Time series (1985 to 2003) of summer mean (June to August) M. leidyi biovolume (top panel) and adult A. tonsa concentration (second from top panel) from a station in the mesohaline Patuxent River estuary (Chesapeake Bay Monitoring Station LE1.1) and summer mean (June to August) chl-a (second from bottom panel) and DIN concentration (bottom panel) in the lower Patuxent estuary (box 5)

Temporal Trends in Hypoxic Volume

One of the goals of sewage treatment upgrades in the Patuxent watershed was to alleviate low summer bottom-water O₂ concentrations and associated physiological stress and mortality for many estuarine organisms (e.g., Diaz 2001; Breitburg et al. 2003).

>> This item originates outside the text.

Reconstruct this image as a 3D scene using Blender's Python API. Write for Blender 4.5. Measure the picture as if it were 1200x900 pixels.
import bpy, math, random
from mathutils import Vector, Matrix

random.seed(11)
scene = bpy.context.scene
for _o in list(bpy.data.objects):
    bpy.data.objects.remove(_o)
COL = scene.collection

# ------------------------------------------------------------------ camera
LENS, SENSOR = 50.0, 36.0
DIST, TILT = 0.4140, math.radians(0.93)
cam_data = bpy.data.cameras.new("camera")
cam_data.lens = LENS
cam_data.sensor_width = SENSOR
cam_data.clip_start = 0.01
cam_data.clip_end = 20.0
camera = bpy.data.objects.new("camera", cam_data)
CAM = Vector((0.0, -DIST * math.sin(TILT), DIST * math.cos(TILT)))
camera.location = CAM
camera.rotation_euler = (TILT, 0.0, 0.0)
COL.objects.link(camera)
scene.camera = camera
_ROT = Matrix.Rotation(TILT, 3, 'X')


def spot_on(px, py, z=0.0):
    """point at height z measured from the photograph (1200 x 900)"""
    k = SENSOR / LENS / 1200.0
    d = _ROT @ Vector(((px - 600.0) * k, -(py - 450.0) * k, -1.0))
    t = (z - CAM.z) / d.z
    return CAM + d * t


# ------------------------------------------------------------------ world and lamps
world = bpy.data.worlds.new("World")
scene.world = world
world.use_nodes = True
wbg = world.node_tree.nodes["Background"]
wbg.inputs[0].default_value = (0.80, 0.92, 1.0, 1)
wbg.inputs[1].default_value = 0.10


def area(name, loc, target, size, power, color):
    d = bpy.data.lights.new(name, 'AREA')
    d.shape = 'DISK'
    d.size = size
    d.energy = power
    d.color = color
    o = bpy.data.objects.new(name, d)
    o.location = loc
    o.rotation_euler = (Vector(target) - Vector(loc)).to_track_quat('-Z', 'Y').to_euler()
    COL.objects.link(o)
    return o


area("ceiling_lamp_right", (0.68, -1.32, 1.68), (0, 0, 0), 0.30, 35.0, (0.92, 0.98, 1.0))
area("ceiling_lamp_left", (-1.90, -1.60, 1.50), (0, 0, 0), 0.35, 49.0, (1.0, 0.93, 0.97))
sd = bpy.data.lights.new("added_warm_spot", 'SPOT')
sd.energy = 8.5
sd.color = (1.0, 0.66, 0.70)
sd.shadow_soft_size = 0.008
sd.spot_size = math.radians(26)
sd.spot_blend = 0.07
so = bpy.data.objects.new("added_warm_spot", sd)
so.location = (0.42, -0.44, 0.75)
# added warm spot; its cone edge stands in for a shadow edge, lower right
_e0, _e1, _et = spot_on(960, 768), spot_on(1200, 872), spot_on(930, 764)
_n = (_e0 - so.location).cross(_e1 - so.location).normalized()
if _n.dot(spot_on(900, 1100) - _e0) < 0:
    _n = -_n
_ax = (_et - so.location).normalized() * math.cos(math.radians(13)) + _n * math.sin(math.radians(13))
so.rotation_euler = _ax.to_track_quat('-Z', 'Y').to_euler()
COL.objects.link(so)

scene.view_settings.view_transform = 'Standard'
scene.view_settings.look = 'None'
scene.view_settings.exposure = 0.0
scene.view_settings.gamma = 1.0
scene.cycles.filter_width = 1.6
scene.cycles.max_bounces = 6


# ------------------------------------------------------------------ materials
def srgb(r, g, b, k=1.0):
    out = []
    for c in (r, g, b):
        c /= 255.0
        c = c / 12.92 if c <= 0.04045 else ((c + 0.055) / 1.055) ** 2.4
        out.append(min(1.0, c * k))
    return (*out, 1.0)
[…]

This analysis (Fig. 9a) and other recent studies (Fisher et al. 2006) indicate that sewage treatment upgrades have not reduced hypoxia in the Patuxent estuary. This result is not surprising, considering the elevated chl-a and net O₂ production in the lower estuary following sewage treatment upgrades and associated high rates of bottom-layer respiration in this region (Testa and Kemp 2008). Because freshwater flow contributes to hypoxia in this estuary (Fig. 9b), via both nutrient-enhanced algal production and increased stratification, above-average flow in the mid-1990s helped sustain hypoxia. DIN inputs from Chesapeake Bay also contributed nutrition to elevated rates of organic matter production and resultant bottom-layer O₂ consumption in the lower estuary (Figs. 7 and 8), and there was no evidence of increasing organic matter inputs from the Bay. This mechanism is supported by the fact that more hypoxia occurred per unit NO₃ ⁻ loading from the watershed after 1990 than before (Fig. 9c), supporting the conclusion that Chesapeake Bay has become an increasingly important N source to the lower Patuxent. Thus, to help relieve hypoxia in estuaries like the Patuxent, which are connected to nutrient-rich waters, nutrient inputs need to be managed from both watershed sources and seaward sources.

Implications

This analysis illustrates the utility of long-term water quality monitoring data to provide a basis for empirical analysis and to support box-model computations of net O₂ production and nutrient transport rates. Box-model computations of nutrient transport provide an interpretive framework to examine possible causes and mechanisms underlying water quality trends and are thus useful for management-related research. Our results underscore the fact that even complex water quality patterns in variable and open estuaries can be better understood when detailed data are available for analysis. Although upgrades of sewage treatment may lead to improved water quality in upstream regions of estuaries like the Patuxent, interactions with adjacent nutrient-rich waters may inhibit water quality improvements in more seaward regions. Nutrient reduction strategies for Chesapeake Bay tributaries, and perhaps other estuaries, should consider the distinction between watershed-driven water quality in landward regions versus Chesapeake-Bay-influenced water quality in seaward waters. It also appears that changes in upper trophic levels may translate down the food web in estuaries and result in measurable effects on phytoplankton biomass and production, emphasizing the need to consider the interacting effects of “top-down” versus “bottom-up” controls on phytoplankton when assessing consequences of nutrient input management. Although eutrophication and productivity have been successfully reduced in many estuaries in response to managed nutrient load reductions (Brosnan and O’Shea 1996; Lewis et al. 1998; Johansson and Wallstrom 2001; Mallin et al. 2005; Greening and Janicki 2006), changing nutrient sources, climatic factors, and food web changes have made the Patuxent’s response to management more complex.